Phoenix Technologies, Bowling Green, Ohio, a producer of recycled PET (rPET), has announced an $18 million expansion enabling upstream production integration.
The company says it will add a new proprietary wash line, which is expected to be operational by the end of this year, so it can manufacture clean flake. Phoenix uses clean flake as an infeed material to create its rPET, which is used to create packaging for products such as beverages, food, personal care and household cleaners.
Prior to the installation of the wash line, Phoenix has either purchased clean flake directly or sourced baled bottles, which have been reclaimed from curbside collection, tolling this material through a third-party wash operation to create clean flake.
To prepare for the upstream integration, Phoenix says it has worked diligently over the past two years to diversify and strengthen its supplier relationships.
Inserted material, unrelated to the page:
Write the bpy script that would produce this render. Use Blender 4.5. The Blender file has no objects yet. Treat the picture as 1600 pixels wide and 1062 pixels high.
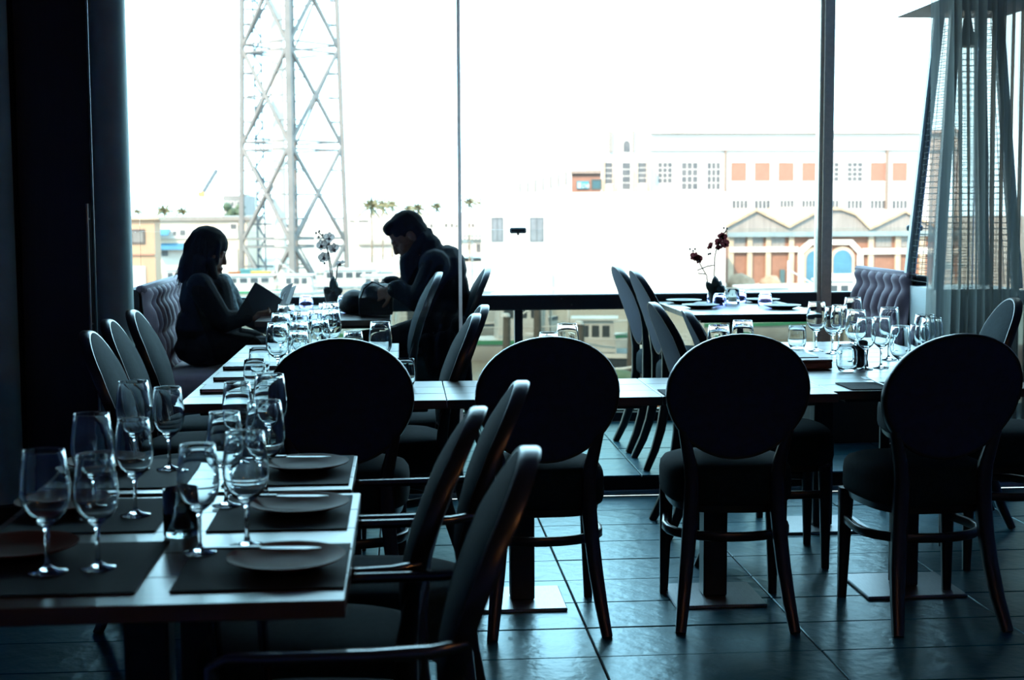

The objective has been to source enough bales and dirty flake to feed a wash line with projected output of 50 million pounds per year. The company will purchase raw material for the facility from waste haulers and material recovery facilities (MRFs).
Lori Carson, Phoenix director of commercial operations, says, “We believe that we will have more flake available at the same quality consistency. When we buy finished product or services across suppliers and regions, we see differences in the finished quality, either from what is available for that region or what is available from a processor capability.”
She adds, “We will simply be shifting where in the chain we procure the material. While we hope to grow over time, currently we consider this a substitution, not new pounds, just sourced differently. We expect our range to be about what it has been over the last four to five years.”
Further, Carson says, as the company improves the quality of its material, Phoenix will be able to grow its market.
"Combining the total supply chain, from bale to final pellet, and its processes will allow us to optimize both the wash and flake processing components in ways that we could not when clean flake was coming from external sources,” says Bob Deardurff, president of Phoenix. “The new wash line also will enable Phoenix to fine-tune critical manufacturing variables so that we can better deliver processing and performance attributes of value to our customers.”
The company says it also hopes to better manage its environmental footprint, specifically water used in its process and fuel used for transportation.
The new line will be housed in a leased 66,000-square-foot facility near Phoenix’s existing 90,000-square-foot manufacturing plant. When the operation is in full production, the new facility is expected to employ about 30 people, the company says. This is in addition to the 53 people employed at the main plant.
Using patented technology, Phoenix is able to pelletize and crystallize recycled, postconsumer PET for reuse in consumer packaging applications. State-of-the-art processes and quality assurance standards have enabled the company to develop rPET that can be blended with virgin resin for similar performance, Phoenix says.
Additionally, Phoenix reports that it uses less energy per pound to manufacture rPET compared with virgin PET, contributing to a decrease in the environmental footprint. This results in a sustainable, cost-effective, high-performing solution that many brand owners use in place of virgin material, according to Phoenix.